▶ **DIRECTIONS**
Look below and pull out each line with the word "picture".
....
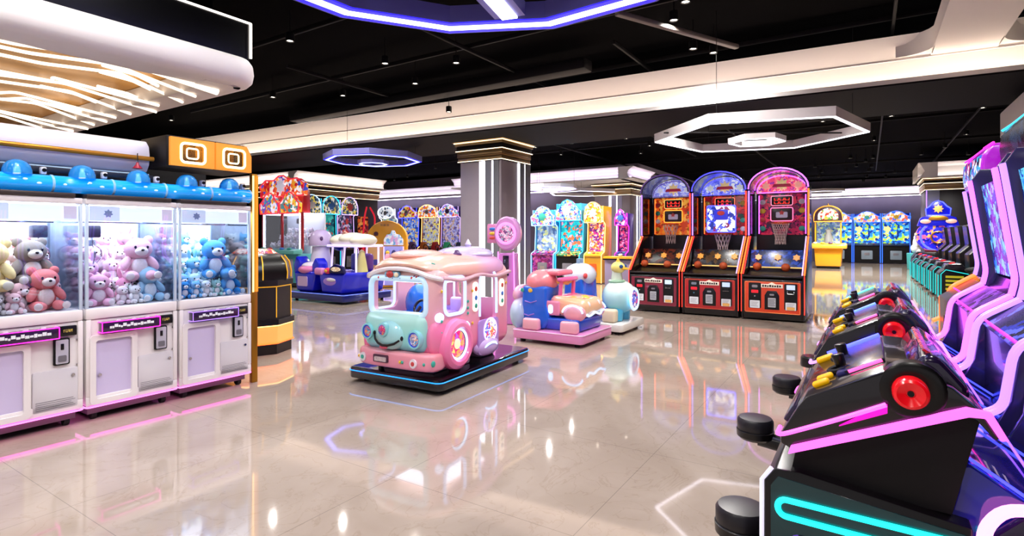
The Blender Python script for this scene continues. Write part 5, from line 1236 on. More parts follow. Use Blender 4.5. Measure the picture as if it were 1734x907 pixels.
def screen_unit(t, h, nn, art_cols, seed, head_col, off, low=None, hy=.17, hz=.09):
    low = low or nn
    q = lambda pts: [(y+off, z) for y, z in pts]
    plate = q([(.72, .02), (.72, .69), (.76, .78), (.785, 1.0), (.95, 1.125), (.97, 1.206), (.885, 1.80), (.88, 1.84), (.93, 1.92), (1.42, 1.92), (1.42, .02)])
    for s in (-1, 1):
        x0, x1 = sorted((s*h, s*(h-.035)))
        MB().prism(plate, 'x', x0, x1, bev=.006).build('side_plate', P('plate_purple', '#2a2450', .2, coat=.5), t)
        e = s*(h+.003)
        for k, dx in enumerate((0., -.045)):
            lo = round_path([(e+s*dx, y-.004, z) for y, z in q([(.66, .70), (.74, .745), (.775, 1.0), (.95, 1.118)])], .06)
            up = round_path([(e+s*dx, y-.004, z) for y, z in q([(.95, 1.118), (.968, 1.206), (.885, 1.80), (.878, 1.84)])], .05)
            if seed != 1: MB().tube(lo, .013, False, 8).build('neon_edge', low, t)
            MB().tube(up, .012, False, 8).build('neon_edge', nn, t)
        MB().tube([(e, .96+off+.05, 1.23), (e, .91+off+.05, 1.78)], .007, False, 6).build('inner_line', N_magenta, t)
    MB().prism(q([(.80, .02), (.80, .98), (1.0, 1.13), (1.02, 1.18), (1.40, 1.18), (1.40, .02)]), 'x', -h+.04, h-.04).build('lower_front', P('lower_purple', '#171334', .2, coat=.5), t)
    cd = MB().prism(q([(.79, .98), (.955, 1.11), (.965, 1.10), (.80, .965)]), 'x', -h+.05, h-.05).build('slanted_panel', art('slant_art%d' % seed, art_cols, 8, .3, seed), t)
    MB().tube([(-h+.06, .80+off, 1.0), (h-.06, .80+off, 1.0)], .006, False, 6).build('panel_line', N_magenta, cd)
    MB().prism(q([(1.01, 1.20), (.935, 1.80), (.96, 1.80), (1.04, 1.20)]), 'x', -h+.05, h-.05).build('game_screen', art('game_screen%d' % seed, ['#1a50c0', '#2a90e8', '#103080', '#60d0f0', '#5030a0', '#90b0e0', '#0c2060'], 9, .55, seed), t)
    MB().prism([(y+off+(hy if y < 1.2 else 0), z+hz) for y, z in [(.90, 1.81), (.875, 1.86), (.865, 1.95), (.875, 2.06), (.93, 2.13), (1.3, 2.13), (1.42, 2.0), (1.42, 1.81)]], 'x', -h, h, bev=.03, seg=3).build('head_box', head_col, t)
    MB().prism([(y+off+hy, z+hz) for y, z in [(.870, 1.87), (.860, 1.95), (.868, 2.05), (.88, 2.05), (.88, 1.87)]], 'x', -h+.05, h-.05).build('head_art', art('head_art%d' % seed, ['#3a70d0', '#d04a8a', '#f0e0f0', '#6a30a0', '#30b0d0', '#1a1a40'], 9, .6, seed) if seed == 4 else art('head_dark_art', ['#06060c', '#0a0a14', '#0c2030', '#08060e', '#14304a'], 6, .3), t)
    MB().tube([(-h, .88+off+hy, 2.09+hz), (-h+.01, .935+off+hy, 2.132+hz), (h-.01, .935+off+hy, 2.132+hz), (h, .88+off+hy, 2.09+hz)], .008, False, 6).build('head_light', N_magenta if seed == 4 else N_cyan, t)
cols = ['#201850', '#3a2a90', '#0c0c28', '#6a4ac0', '#14143a']
hv = P('head_violet', '#a01cb0', .2, coat=.6, em='#a010c0', es=.5)
g1 = make_console('shooting game console with glowing pink band and red wheel, cut off by the picture corner', neon('pink_band', '#ff58dc', 2.6), N_pink, cols, 1, M_black, N_blue, .15, .285)
g1.location = W(2.325, -.27); g1.rotation_euler = (0, 0, FACE_BACK)
g2 = make_console('shooting game console second along the row, red wheel and blue violet screen frame', neon('violet_band', '#d080ff', 2.6), N_violet, ['#10184a', '#2030a0', '#0c0c28', '#5060e0', '#14143a'], 2, M_black, neon('blue_rail', '#4a6aff', 3.5), .28)
g2.location = W(3.455, -.27); g2.rotation_euler = (0, 0, FACE_BACK)
g3 = make_console('third shooting game console, with aqua rail light and tall violet screen frame', neon('rose_band', '#ff9af0', 2.), neon('orchid_neon', '#d050ff', 4.5), ['#301850', '#603090', '#180c28', '#8a4ac0', '#20143a'], 3, M_black, neon('aqua_rail', '#40e0c0', 2.5), .24)
g3.location = W(4.585, -.27); g3.rotation_euler = (0, 0, FACE_BACK)
# the pink rounded edge of the first screen base
MB().tube(round_path([(.478, .52, .02), (.478, .52, .70), (.478, .56, .76), (.478, .95, .82)], .08), .016, False, 8).build('base_edge_light', neon('salmon_neon', '#ff8ad0', 3.5), g1)
MB().prism([(.54, .02), (.54, .68), (.60, .745), (.95, .80), (.95, .02)], 'x', .435, .475, bev=.01).build('base_plate', M_purp, g1)
g4 = thing('neon_cabinet', 'arcade cabinet with orange neon lower edges and a magenta head box', 'arcade machine', W(5.72, -.17), FACE_BACK)
screen_unit(g4, .475, N_violet, ['#e0a020', '#3a2408', '#8a5a10', '#201008', '#c08020'], 4, hv, 0., N_orange, 0., 0.)
for s in (-1, 1): MB().tube([(s*.478, .71, .05), (s*.478, .71, .92)], .010, False, 6).build('post_light', N_orange, g4)
MB().prism([(.715, .02), (.70, .93), (.93, 1.09), (.97, 1.0), (.97, .02)], 'x', -.44, .44, bev=.01).build('coin_front', P('coin_front_grey', '#4a4048', .3), g4)
MB().prism(rrect(.1, .6, .3, .4, .02), 'y', .695, .72).build('coin_door', M_black_satin, g4)
sl_ = MB().lathe([(0, 0), (.10, 0), (.10, .06), (.09, .09), (0, .095)], (0, -.24+.0, .28), (0, 0, 1), 22)
sd = thing('round_stool', 'low round black stool standing before the orange neon cabinet', 'stool', W(5.69, -.42), FACE_BACK)
MB().lathe([(0, .27), (.10, .27), (.104, .29), (.10, .35), (.085, .365), (0, .365)], seg=22).build('seat', M_black, sd)
MB().cyl((0, 0, .02), (0, 0, .27), .03, seg=14).build('stem', M_black_satin, sd)
MB().cyl((0, 0, 0), (0, 0, .02), .10, .08, seg=22).build('base', M_black_satin, sd)
# ================================================================== machines further back
def crown(w, h, z0):
    return [(-w/2, z0), (w/2, z0), (w/2+.03*w, z0+.45*h), (w*.36, z0+.62*h), (w*.2, z0+.9*h), (0, z0+h), (-w*.2, z0+.9*h), (-w*.36, z0+.62*h), (-w/2-.03*w, z0+.45*h)]
def arch(w, h, z0): return [(-w/2, z0), (w/2, z0)]+[(w/2*math.cos(a), z0+h*.35+h*.65*math.sin(a)) for a in [R(x) for x in range(0, 181, 15)]]
def roundtop(w, h, z0): return oval(0, z0+h/2, w/2, h/2, 24)
SHAPES = {'crown': crown, 'arch': arch, 'round': roundtop}
def arcade(label, u, n, w=.9, d=.8, h=2.5, body=None, trim=None, screen=None, marq=None, shape='crown', mh=.55, desk=None, face=FACE_NEAR, coin=M_black_satin, z_desk=.85, name='arcade_cabinet', cat='arcade machine', group=None, glassy=False, loc=None, door=None):
    t = thing(name, label, cat, loc if loc is not None else W(u, n), face, group)
    hw = w/2; zt = h-mh
    prof = [(.0, .03), (.0, z_desk), (.02, z_desk+.05), (.24, z_desk+.13), (.30, zt-.04), (.14, zt+.03), (.12, h-.12), (d, h-.12), (d, .03)]
    for s in (-1, 1):
        a, b = sorted((s*hw, s*(hw-.035)))
        MB().prism(prof, 'x', a, b, bev=.006).build('side_panel', body, t)
        if trim: MB().tube(round_path([(s*(hw+.0), y-.006, z) for y, z in prof[:7]], .05), .012, False, 6).build('neon_trim', trim, t)
    MB().prism([(.02, .03), (.02, z_desk), (.25, z_desk+.10), (.25, .03)], 'x', -hw+.03, hw-.03).build('lower_front', coin, t)
    cd = MB().prism(rrect(0, z_desk*.47, w*.42, z_desk*.5, .03), 'y', .0, .03, bev=.004).build('coin_door', door or M_grey, t)
    MB().prism(rrect(0, z_desk*.52, w*.2, z_desk*.14, .02), 'y', -.006, .01).build('coin_plate', M_steel, cd)
    MB().prism([(-.03, z_desk-.02), (-.03, z_desk+.03), (.24, z_desk+.14), (.24, z_desk+.05)], 'x', -hw+.02, hw-.02, bev=.01).build('control_desk', desk or M_black, t)
    for k in range(3): MB().ell((-hw*.5+hw*.5*k, .08, z_desk+.085), (.05, .04, .03), seg=10, rings=6).build('button', M_charm[(k+len(label)) % 6], t)
    sc_ = MB().prism([(.30, z_desk+.12), (.36, zt-.02), (.40, zt-.02), (.34, z_desk+.12)], 'x', -hw+.04, hw-.04).build('game_screen', screen, t)
    MB().prism([(.34, .03), (.40, zt), (d-.01, zt), (d-.01, .03)], 'x', -hw+.034, hw-.034).build('rear_case', body, t)
    mq = MB().prism(SHAPES[shape](w*.98, mh, zt), 'y', .02, .14, bev=.012).build('marquee', marq, t)
    MB().tube([(x, .012, z) for x, z in SHAPES[shape](w*.98, mh, zt)], .014, True, 6).build('marquee_edge', trim or M_chrome, mq)
    MB().prism(star(7, mh*.26, mh*.16, 0, zt+mh*.45), 'y', -.015, .02, bev=.006).build('marquee_crest', M_charm[(len(label)) % 6], mq)
    MB().span(-hw+.03, hw-.03, .14, d, zt-.0, h-.12, 0, .01).build('top_case', body, t)
    return t
A_teal = art('teal_game', ['#18a8b0', '#30d0c8', '#0c6a90', '#f0a0b8', '#20b8c8', '#d86a40', '#127a98'], 7, .85, 1)
A_grey = art('pale_game', ['#6a90b8', '#8aa8c8', '#4a6a9a', '#b0c8d8', '#7a8ab0', '#d0e090'], 6, .65, 2)
A_marb = art('blue_marquee', ['#5a90f0', '#f0f4ff', '#e05a80', '#3a60d0', '#f8d060', '#7ac0f0', '#2a3a90'], 8, .8, 3)
A_marg = art('gold_marquee', ['#f8c030', '#ffe8a0', '#f09020', '#ffffff', '#e05a30', '#f0b030'], 8, .7, 4)
A_purp = art('purple_desk', ['#5a1a60', '#8a2a80', '#3a1048', '#b0508a', '#701c50'], 7, .35, 5)
A_gold = art('candy_game', ['#7030a0', '#f0a040', '#f8d8c0', '#c03a90', '#4a2080', '#f06a30', '#ffffff'], 10, .6, 6)
M_aqua = P('aqua_body', '#3f9ad0', .3, coat=.4)
M_goldp = P('gold_yellow_body', '#d9a11e', .3, coat=.4)
M_purpb = P('purple_body', '#4a2a8a', .3, coat=.4)
M_cobalt = P('cobalt_body', '#1440b8', .3, coat=.4)
def xy(px, D): return ((px-867)/933*D, D, 0)
arcade('pale blue arcade cabinet with purple base and icy spire beside the stone column', 15.4, -8.80, .82, .8, 2.42, M_aqua, N_ice, A_grey, A_marb, 'crown', .62, A_purp, coin=A_purp)
arcade('turquoise fishing arcade cabinet with curved blue edge, next to the golden tower', 15.4, -7.9, .84, .9, 2.6, M_aqua, N_cyan, A_teal, A_marb, 'crown', .66, art('green_desk', ['#3a8a50', '#d05a30', '#2a6a40', '#f0b040', '#101820'], 9, .3))
arcade('tall narrow golden arcade tower with arched top near the grey column', 15.5, -7.08, .58, .8, 2.5, M_goldp, N_amber, A_gold, A_marg, 'arch', .62, M_goldp, coin=M_goldp, door=M_orange)
arcade('narrow magenta and violet cabinet half hidden by the golden tower', 16.4, -6.55, .36, .7, 2.3, M_purpb, N_magenta, art('magenta_game', ['#a01a70', '#5a2090', '#e04a90', '#301050', '#f0a0d0'], 10, .6), art('magenta_marq', ['#e04a90', '#6a3ad0', '#f8d0e8', '#301060'], 8, .7), 'crown', .5, M_purpb)
# counter before the second column
t = thing('ticket_counter', 'yellow topped counter with lilac front beneath the grey column', 'counter', W(15.1, -6.1), FACE_NEAR)
MB().span(-.42, .42, .02, .6, .0, .80, 0, .01).build('counter_body', P('counter_lilac', '#9a8fb0', .35), t)
MB().span(-.44, .44, -.06, .66, .80, .86, 0, .01).build('counter_top', M_yellow, t)
MB().span(-.44, .44, -.06, .0, .76, .80).build('dark_rail', M_black, t)
MB().ell((0, .2, .90), (.06, .06, .05), seg=12, rings=8).build('bell', M_white_gloss, t)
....
▶ **EXERCISE OUTPUT**
The Blender Python script for this scene continues. Write part 5, from line 1236 on. More parts follow. Use Blender 4.5. Measure the picture as if it were 1734x907 pixels.
g1 = make_console('shooting game console with glowing pink band and red wheel, cut off by the picture corner', neon('pink_band', '#ff58dc', 2.6), N_pink, cols, 1, M_black, N_blue, .15, .285)